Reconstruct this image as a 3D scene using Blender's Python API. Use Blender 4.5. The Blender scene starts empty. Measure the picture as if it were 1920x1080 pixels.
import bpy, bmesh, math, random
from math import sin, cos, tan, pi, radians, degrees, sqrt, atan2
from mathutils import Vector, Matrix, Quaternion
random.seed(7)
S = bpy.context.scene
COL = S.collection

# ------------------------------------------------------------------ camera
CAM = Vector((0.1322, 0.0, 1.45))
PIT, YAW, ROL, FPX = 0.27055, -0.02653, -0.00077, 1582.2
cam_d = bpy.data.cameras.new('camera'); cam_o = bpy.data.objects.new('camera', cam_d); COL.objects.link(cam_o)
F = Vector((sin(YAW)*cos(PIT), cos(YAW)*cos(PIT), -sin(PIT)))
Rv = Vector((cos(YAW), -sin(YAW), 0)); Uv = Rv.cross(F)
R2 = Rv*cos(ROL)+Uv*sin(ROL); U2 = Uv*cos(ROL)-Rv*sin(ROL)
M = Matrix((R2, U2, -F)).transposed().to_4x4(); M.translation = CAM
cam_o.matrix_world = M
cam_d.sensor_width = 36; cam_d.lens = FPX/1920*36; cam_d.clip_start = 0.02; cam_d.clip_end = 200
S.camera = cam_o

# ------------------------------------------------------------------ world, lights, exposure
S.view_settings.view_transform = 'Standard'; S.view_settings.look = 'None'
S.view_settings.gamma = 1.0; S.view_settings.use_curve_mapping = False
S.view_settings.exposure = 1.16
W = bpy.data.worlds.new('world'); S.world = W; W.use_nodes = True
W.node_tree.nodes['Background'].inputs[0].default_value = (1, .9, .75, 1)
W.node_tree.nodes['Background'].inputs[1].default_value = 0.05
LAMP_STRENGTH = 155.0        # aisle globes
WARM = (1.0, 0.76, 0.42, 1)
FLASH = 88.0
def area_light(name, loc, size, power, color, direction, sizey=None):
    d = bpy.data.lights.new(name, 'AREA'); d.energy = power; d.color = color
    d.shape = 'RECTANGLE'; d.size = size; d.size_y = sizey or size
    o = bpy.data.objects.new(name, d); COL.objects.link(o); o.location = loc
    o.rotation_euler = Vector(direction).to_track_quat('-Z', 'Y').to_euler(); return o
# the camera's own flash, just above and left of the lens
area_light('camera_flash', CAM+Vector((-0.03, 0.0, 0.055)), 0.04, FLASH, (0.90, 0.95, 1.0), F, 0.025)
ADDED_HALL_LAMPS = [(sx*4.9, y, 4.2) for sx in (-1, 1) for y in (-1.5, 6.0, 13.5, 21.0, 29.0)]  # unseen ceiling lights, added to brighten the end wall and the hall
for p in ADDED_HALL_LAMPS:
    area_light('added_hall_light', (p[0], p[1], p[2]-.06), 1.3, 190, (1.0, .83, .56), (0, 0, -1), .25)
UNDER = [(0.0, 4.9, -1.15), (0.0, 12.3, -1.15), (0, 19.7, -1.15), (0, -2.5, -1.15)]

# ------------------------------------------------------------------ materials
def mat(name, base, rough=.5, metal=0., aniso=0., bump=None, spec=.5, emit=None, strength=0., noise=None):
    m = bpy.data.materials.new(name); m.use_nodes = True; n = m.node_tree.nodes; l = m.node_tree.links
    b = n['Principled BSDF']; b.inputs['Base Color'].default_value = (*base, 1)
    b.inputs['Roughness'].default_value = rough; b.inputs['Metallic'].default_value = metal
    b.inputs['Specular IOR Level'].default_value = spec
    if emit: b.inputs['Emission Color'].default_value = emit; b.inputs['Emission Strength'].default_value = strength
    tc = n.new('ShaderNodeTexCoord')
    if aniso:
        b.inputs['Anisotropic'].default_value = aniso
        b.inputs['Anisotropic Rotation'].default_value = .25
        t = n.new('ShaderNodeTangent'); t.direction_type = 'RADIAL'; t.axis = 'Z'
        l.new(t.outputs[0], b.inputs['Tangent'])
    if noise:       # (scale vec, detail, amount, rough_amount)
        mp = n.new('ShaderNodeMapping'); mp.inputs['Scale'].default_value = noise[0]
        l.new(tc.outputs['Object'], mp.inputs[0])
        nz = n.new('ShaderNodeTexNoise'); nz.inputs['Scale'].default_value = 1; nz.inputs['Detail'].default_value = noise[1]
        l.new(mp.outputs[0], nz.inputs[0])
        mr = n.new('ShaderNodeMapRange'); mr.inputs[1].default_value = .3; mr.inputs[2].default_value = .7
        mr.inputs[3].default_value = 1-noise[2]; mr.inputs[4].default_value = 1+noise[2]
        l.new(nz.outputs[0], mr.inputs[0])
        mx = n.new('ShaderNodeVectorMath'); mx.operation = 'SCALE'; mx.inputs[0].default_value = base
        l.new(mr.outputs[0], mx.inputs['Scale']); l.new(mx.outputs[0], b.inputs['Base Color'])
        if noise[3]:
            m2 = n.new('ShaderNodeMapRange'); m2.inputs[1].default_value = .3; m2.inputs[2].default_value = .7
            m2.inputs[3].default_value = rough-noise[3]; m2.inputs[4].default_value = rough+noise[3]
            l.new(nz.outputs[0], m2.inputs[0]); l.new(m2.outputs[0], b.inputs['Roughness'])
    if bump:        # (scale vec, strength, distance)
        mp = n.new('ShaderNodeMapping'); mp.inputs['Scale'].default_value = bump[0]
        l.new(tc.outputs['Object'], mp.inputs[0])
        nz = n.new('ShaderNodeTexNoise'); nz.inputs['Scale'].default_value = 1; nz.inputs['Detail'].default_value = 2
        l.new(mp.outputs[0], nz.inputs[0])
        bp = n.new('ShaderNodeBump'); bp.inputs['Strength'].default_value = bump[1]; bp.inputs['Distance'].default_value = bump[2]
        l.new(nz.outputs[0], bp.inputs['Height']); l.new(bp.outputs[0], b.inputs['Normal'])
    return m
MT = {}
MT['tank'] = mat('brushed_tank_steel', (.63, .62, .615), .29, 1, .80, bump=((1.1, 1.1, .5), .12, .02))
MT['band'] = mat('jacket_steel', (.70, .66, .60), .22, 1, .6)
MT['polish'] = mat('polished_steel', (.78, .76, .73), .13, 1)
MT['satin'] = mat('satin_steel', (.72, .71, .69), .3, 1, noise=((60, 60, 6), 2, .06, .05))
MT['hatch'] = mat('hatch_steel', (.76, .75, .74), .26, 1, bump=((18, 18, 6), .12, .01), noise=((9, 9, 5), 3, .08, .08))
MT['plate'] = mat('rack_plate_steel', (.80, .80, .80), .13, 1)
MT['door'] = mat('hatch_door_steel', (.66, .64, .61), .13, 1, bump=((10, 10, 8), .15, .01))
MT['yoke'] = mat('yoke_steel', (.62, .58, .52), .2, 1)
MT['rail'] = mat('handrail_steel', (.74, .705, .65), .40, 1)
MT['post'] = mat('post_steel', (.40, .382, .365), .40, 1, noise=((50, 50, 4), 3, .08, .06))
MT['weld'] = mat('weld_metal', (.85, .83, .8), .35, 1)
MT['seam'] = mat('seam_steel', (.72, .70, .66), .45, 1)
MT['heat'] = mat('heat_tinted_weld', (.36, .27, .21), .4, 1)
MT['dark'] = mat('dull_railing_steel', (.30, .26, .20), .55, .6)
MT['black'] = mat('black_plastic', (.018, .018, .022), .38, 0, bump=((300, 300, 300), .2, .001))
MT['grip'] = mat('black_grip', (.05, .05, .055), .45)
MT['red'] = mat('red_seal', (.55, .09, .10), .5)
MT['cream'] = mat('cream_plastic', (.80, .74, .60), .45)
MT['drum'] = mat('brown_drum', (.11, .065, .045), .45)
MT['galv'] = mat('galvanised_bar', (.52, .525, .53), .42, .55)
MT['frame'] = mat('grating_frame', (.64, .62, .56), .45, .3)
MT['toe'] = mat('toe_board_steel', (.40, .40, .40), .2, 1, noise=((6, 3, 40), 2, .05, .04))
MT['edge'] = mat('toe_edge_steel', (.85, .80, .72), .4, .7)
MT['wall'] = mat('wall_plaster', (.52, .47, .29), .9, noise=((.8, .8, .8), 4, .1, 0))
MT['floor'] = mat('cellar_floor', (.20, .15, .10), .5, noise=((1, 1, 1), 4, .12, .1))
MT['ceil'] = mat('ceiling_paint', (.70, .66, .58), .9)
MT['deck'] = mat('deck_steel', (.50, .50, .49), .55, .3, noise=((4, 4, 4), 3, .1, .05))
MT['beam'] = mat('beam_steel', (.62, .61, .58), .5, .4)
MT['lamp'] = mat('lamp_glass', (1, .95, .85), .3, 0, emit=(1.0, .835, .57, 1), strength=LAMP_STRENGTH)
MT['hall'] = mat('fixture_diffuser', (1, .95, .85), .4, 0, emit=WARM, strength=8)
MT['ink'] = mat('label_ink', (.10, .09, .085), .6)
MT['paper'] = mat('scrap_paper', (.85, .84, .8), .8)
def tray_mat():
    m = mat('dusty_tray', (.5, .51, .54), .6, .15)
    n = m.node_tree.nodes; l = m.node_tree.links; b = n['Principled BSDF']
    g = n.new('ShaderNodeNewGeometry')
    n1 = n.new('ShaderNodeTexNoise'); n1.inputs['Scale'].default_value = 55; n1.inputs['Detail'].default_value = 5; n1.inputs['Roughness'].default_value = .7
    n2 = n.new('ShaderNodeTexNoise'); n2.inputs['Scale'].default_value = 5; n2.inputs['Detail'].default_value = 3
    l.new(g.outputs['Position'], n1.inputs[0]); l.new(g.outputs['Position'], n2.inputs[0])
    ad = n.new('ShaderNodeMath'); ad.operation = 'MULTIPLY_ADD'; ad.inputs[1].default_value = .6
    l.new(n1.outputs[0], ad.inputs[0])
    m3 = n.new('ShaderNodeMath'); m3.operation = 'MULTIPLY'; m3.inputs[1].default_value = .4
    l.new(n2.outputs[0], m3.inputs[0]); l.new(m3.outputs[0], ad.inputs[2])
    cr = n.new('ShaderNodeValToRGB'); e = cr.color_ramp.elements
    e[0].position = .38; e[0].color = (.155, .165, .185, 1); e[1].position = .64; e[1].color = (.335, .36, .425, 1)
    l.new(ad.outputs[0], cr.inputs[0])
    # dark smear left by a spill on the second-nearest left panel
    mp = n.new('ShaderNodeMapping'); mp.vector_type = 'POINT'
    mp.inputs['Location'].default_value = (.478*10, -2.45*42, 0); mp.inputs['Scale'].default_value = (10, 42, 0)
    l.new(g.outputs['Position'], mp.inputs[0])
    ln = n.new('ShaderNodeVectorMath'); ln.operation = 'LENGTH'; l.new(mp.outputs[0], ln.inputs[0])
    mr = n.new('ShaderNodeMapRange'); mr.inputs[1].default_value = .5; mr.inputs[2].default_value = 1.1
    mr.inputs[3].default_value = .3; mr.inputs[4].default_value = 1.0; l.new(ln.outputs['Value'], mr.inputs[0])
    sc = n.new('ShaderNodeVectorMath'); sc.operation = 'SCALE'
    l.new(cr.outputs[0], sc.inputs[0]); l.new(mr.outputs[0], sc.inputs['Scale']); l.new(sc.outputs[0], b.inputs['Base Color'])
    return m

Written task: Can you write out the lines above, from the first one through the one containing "COL = S.collection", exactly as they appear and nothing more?

Correct output:
Reconstruct this image as a 3D scene using Blender's Python API. Use Blender 4.5. The Blender scene starts empty. Measure the picture as if it were 1920x1080 pixels.
import bpy, bmesh, math, random
from math import sin, cos, tan, pi, radians, degrees, sqrt, atan2
from mathutils import Vector, Matrix, Quaternion
random.seed(7)
S = bpy.context.scene
COL = S.collection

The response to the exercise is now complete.